··· Supplied information

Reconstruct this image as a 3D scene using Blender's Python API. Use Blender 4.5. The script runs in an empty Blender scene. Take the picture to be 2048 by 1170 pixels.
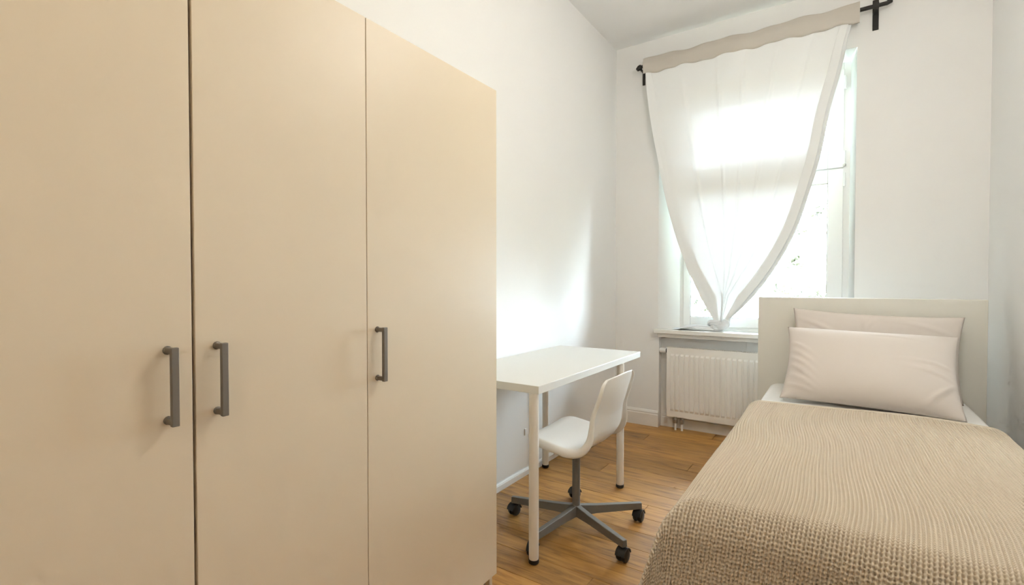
import bpy, bmesh, math, random
import numpy as np
from mathutils import Vector, Matrix

random.seed(7)
RNG = np.random.default_rng(7)
SC = bpy.context.scene
COL = SC.collection

# ------------------------------------------------------------------ camera
H_CAM = 1.15
cam_d = bpy.data.cameras.new('camera')
cam_d.sensor_width = 36.0
cam_d.lens = 36.0 * 977.0 / 2048.0
cam_d.clip_start = 0.02
cam = bpy.data.objects.new('camera', cam_d)
cam.location = (0, 0, H_CAM)
cam.rotation_euler = (math.radians(90 - 1.06), 0, math.radians(33.88))
COL.objects.link(cam)
SC.camera = cam

# ------------------------------------------------------------------ world, lights, exposure
SKY = 80.0
FILL_LAMP = 35.5  # added globe over the bed, out of view, fills the room
FILL_LAMP_REAR = 14.5  # added warm globe behind the viewer, lifts wardrobe and blanket front
w = bpy.data.worlds.new('overcast_sky')
SC.world = w
w.use_nodes = True
bg = w.node_tree.nodes['Background']
bg.inputs['Color'].default_value = (0.76, 0.91, 1.06, 1)
bg.inputs['Strength'].default_value = SKY

pl = bpy.data.lights.new('window_portal', 'AREA')
pl.shape = 'RECTANGLE'
pl.size, pl.size_y = 1.25, 1.95
pl.cycles.is_portal = True
po = bpy.data.objects.new('window_portal', pl)
po.location = (-0.53, 4.16, 1.74)
po.rotation_euler = (math.radians(-90), 0, 0)
COL.objects.link(po)

vs = SC.view_settings
vs.view_transform = 'Standard'
vs.look = 'None'
vs.exposure = 0.0
vs.gamma = 1.0
vs.use_curve_mapping = False
SC.cycles.use_denoising = True
SC.cycles.max_bounces = 7
SC.cycles.diffuse_bounces = 5
SC.cycles.glossy_bounces = 3
SC.cycles.transmission_bounces = 4
SC.cycles.transparent_max_bounces = 10
SC.cycles.sample_clamp_indirect = 5.0
SC.cycles.use_adaptive_sampling = True
SC.cycles.adaptive_threshold = .15
SC.cycles.adaptive_min_samples = 12
SC.cycles.caustics_reflective = False
SC.cycles.caustics_refractive = False

# ------------------------------------------------------------------ materials
def lin(c):
    return tuple((v / 12.92 if v <= .04045 else ((v + .055) / 1.055) ** 2.4) for v in c)


def mat(name, color, rough=.5, metal=0.0, noise=0.0, nscale=8.0, bump=0.0, bscale=200.0, spec=None, sheen=0.0, coords='Object'):
    m = bpy.data.materials.new(name)
    m.use_nodes = True
    nt = m.node_tree
    b = nt.nodes['Principled BSDF']
    b.inputs['Base Color'].default_value = (*color, 1)
    b.inputs['Roughness'].default_value = rough
    b.inputs['Metallic'].default_value = metal
    if spec is not None:
        b.inputs['Specular IOR Level'].default_value = spec
    if sheen:
        b.inputs['Sheen Weight'].default_value = sheen
        b.inputs['Sheen Roughness'].default_value = .45
    tc = nt.nodes.new('ShaderNodeTexCoord')
    n = nt.nodes.new('ShaderNodeTexNoise')
    n.inputs['Scale'].default_value = nscale
    n.inputs['Detail'].default_value = 3
    nt.links.new(tc.outputs[coords], n.inputs['Vector'])
    r = nt.nodes.new('ShaderNodeMixRGB')
    k = 1 - max(noise, .01)
    r.inputs[1].default_value = (*[c * k for c in color], 1)
    r.inputs[2].default_value = (*[min(1, c * (2 - k)) for c in color], 1)
    nt.links.new(n.outputs['Fac'], r.inputs[0])
    nt.links.new(r.outputs[0], b.inputs['Base Color'])
    if bump:
        n2 = nt.nodes.new('ShaderNodeTexNoise')
        n2.inputs['Scale'].default_value = bscale
        n2.inputs['Detail'].default_value = 4
        nt.links.new(tc.outputs[coords], n2.inputs['Vector'])
        bp = nt.nodes.new('ShaderNodeBump')
        bp.inputs['Strength'].default_value = bump
        bp.inputs['Distance'].default_value = .002
        nt.links.new(n2.outputs['Fac'], bp.inputs['Height'])
        nt.links.new(bp.outputs[0], b.inputs['Normal'])
    return m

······

Print the complete listing exactly, apart from any pictures.

Output of the exercise:
Reconstruct this image as a 3D scene using Blender's Python API. Use Blender 4.5. The script runs in an empty Blender scene. Take the picture to be 2048 by 1170 pixels.
import bpy, bmesh, math, random
import numpy as np
from mathutils import Vector, Matrix

random.seed(7)
RNG = np.random.default_rng(7)
SC = bpy.context.scene
COL = SC.collection

# ------------------------------------------------------------------ camera
H_CAM = 1.15
cam_d = bpy.data.cameras.new('camera')
cam_d.sensor_width = 36.0
cam_d.lens = 36.0 * 977.0 / 2048.0
cam_d.clip_start = 0.02
cam = bpy.data.objects.new('camera', cam_d)
cam.location = (0, 0, H_CAM)
cam.rotation_euler = (math.radians(90 - 1.06), 0, math.radians(33.88))
COL.objects.link(cam)
SC.camera = cam

# ------------------------------------------------------------------ world, lights, exposure
SKY = 80.0
FILL_LAMP = 35.5  # added globe over the bed, out of view, fills the room
FILL_LAMP_REAR = 14.5  # added warm globe behind the viewer, lifts wardrobe and blanket front
w = bpy.data.worlds.new('overcast_sky')
SC.world = w
w.use_nodes = True
bg = w.node_tree.nodes['Background']
bg.inputs['Color'].default_value = (0.76, 0.91, 1.06, 1)
bg.inputs['Strength'].default_value = SKY

pl = bpy.data.lights.new('window_portal', 'AREA')
pl.shape = 'RECTANGLE'
pl.size, pl.size_y = 1.25, 1.95
pl.cycles.is_portal = True
po = bpy.data.objects.new('window_portal', pl)
po.location = (-0.53, 4.16, 1.74)
po.rotation_euler = (math.radians(-90), 0, 0)
COL.objects.link(po)

vs = SC.view_settings
vs.view_transform = 'Standard'
vs.look = 'None'
vs.exposure = 0.0
vs.gamma = 1.0
vs.use_curve_mapping = False
SC.cycles.use_denoising = True
SC.cycles.max_bounces = 7
SC.cycles.diffuse_bounces = 5
SC.cycles.glossy_bounces = 3
SC.cycles.transmission_bounces = 4
SC.cycles.transparent_max_bounces = 10
SC.cycles.sample_clamp_indirect = 5.0
SC.cycles.use_adaptive_sampling = True
SC.cycles.adaptive_threshold = .15
SC.cycles.adaptive_min_samples = 12
SC.cycles.caustics_reflective = False
SC.cycles.caustics_refractive = False

# ------------------------------------------------------------------ materials
def lin(c):
    return tuple((v / 12.92 if v <= .04045 else ((v + .055) / 1.055) ** 2.4) for v in c)


def mat(name, color, rough=.5, metal=0.0, noise=0.0, nscale=8.0, bump=0.0, bscale=200.0, spec=None, sheen=0.0, coords='Object'):
    m = bpy.data.materials.new(name)
    m.use_nodes = True
    nt = m.node_tree
    b = nt.nodes['Principled BSDF']
    b.inputs['Base Color'].default_value = (*color, 1)
    b.inputs['Roughness'].default_value = rough
    b.inputs['Metallic'].default_value = metal
    if spec is not None:
        b.inputs['Specular IOR Level'].default_value = spec
    if sheen:
        b.inputs['Sheen Weight'].default_value = sheen
        b.inputs['Sheen Roughness'].default_value = .45
    tc = nt.nodes.new('ShaderNodeTexCoord')
    n = nt.nodes.new('ShaderNodeTexNoise')
    n.inputs['Scale'].default_value = nscale
    n.inputs['Detail'].default_value = 3
    nt.links.new(tc.outputs[coords], n.inputs['Vector'])
    r = nt.nodes.new('ShaderNodeMixRGB')
    k = 1 - max(noise, .01)
    r.inputs[1].default_value = (*[c * k for c in color], 1)
    r.inputs[2].default_value = (*[min(1, c * (2 - k)) for c in color], 1)
    nt.links.new(n.outputs['Fac'], r.inputs[0])
    nt.links.new(r.outputs[0], b.inputs['Base Color'])
    if bump:
        n2 = nt.nodes.new('ShaderNodeTexNoise')
        n2.inputs['Scale'].default_value = bscale
        n2.inputs['Detail'].default_value = 4
        nt.links.new(tc.outputs[coords], n2.inputs['Vector'])
        bp = nt.nodes.new('ShaderNodeBump')
        bp.inputs['Strength'].default_value = bump
        bp.inputs['Distance'].default_value = .002
        nt.links.new(n2.outputs['Fac'], bp.inputs['Height'])
        nt.links.new(bp.outputs[0], b.inputs['Normal'])
    return m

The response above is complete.